- **Dataset extract**:
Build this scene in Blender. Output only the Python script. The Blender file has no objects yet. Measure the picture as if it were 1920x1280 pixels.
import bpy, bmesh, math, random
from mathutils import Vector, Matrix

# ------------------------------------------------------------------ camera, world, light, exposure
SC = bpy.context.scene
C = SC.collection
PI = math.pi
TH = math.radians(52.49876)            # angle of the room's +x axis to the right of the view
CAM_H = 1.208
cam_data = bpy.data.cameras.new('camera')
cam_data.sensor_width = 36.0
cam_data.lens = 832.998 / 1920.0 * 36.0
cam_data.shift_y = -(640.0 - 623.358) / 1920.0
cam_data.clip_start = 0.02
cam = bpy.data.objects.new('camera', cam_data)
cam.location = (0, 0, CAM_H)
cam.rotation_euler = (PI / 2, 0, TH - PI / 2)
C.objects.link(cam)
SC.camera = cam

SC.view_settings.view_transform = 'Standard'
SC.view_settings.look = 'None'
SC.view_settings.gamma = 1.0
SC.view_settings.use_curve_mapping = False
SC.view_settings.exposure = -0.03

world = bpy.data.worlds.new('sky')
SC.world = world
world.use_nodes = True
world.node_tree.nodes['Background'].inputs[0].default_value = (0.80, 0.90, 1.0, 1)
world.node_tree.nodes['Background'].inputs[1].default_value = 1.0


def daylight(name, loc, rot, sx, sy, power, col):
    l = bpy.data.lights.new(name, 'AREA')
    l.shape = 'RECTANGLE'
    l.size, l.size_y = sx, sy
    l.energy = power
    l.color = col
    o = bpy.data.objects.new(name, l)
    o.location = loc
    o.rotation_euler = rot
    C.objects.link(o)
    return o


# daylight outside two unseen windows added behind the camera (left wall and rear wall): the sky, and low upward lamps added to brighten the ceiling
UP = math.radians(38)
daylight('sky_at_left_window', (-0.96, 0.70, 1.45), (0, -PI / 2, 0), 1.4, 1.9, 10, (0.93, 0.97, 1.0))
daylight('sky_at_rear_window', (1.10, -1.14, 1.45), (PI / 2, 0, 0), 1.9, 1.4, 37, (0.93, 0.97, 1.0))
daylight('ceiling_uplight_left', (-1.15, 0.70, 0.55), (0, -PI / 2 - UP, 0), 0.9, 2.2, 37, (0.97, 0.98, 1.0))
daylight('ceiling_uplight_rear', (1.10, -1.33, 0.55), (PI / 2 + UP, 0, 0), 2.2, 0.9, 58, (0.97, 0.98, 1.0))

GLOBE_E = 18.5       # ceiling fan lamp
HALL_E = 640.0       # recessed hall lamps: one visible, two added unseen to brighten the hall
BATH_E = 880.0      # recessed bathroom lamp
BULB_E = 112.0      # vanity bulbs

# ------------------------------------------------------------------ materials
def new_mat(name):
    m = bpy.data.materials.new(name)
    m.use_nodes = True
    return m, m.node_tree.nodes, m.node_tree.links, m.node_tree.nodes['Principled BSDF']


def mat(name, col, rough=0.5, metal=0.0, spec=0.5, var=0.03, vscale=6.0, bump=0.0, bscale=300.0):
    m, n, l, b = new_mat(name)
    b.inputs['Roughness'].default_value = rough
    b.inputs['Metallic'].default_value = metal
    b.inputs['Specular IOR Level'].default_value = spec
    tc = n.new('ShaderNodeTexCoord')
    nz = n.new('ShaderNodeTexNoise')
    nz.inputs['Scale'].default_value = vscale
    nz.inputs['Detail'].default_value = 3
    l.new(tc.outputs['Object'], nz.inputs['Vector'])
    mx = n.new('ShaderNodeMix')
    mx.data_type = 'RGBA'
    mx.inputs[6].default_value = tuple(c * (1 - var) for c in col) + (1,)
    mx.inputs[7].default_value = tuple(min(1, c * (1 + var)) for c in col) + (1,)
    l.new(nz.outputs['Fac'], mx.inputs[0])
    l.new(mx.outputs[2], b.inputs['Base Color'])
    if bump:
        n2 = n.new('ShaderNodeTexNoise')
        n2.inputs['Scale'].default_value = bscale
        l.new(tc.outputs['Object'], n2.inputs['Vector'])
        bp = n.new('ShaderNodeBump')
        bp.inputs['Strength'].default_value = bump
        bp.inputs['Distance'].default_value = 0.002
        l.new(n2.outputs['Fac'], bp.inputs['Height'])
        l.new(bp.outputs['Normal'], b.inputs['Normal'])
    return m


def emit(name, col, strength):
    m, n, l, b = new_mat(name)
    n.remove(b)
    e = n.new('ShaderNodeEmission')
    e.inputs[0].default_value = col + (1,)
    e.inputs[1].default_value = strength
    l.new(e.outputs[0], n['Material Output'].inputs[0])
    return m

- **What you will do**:
Take every line that includes the string "scene" and copy it.

- **Answer for the task**:
Build this scene in Blender. Output only the Python script. The Blender file has no objects yet. Measure the picture as if it were 1920x1280 pixels.
SC = bpy.context.scene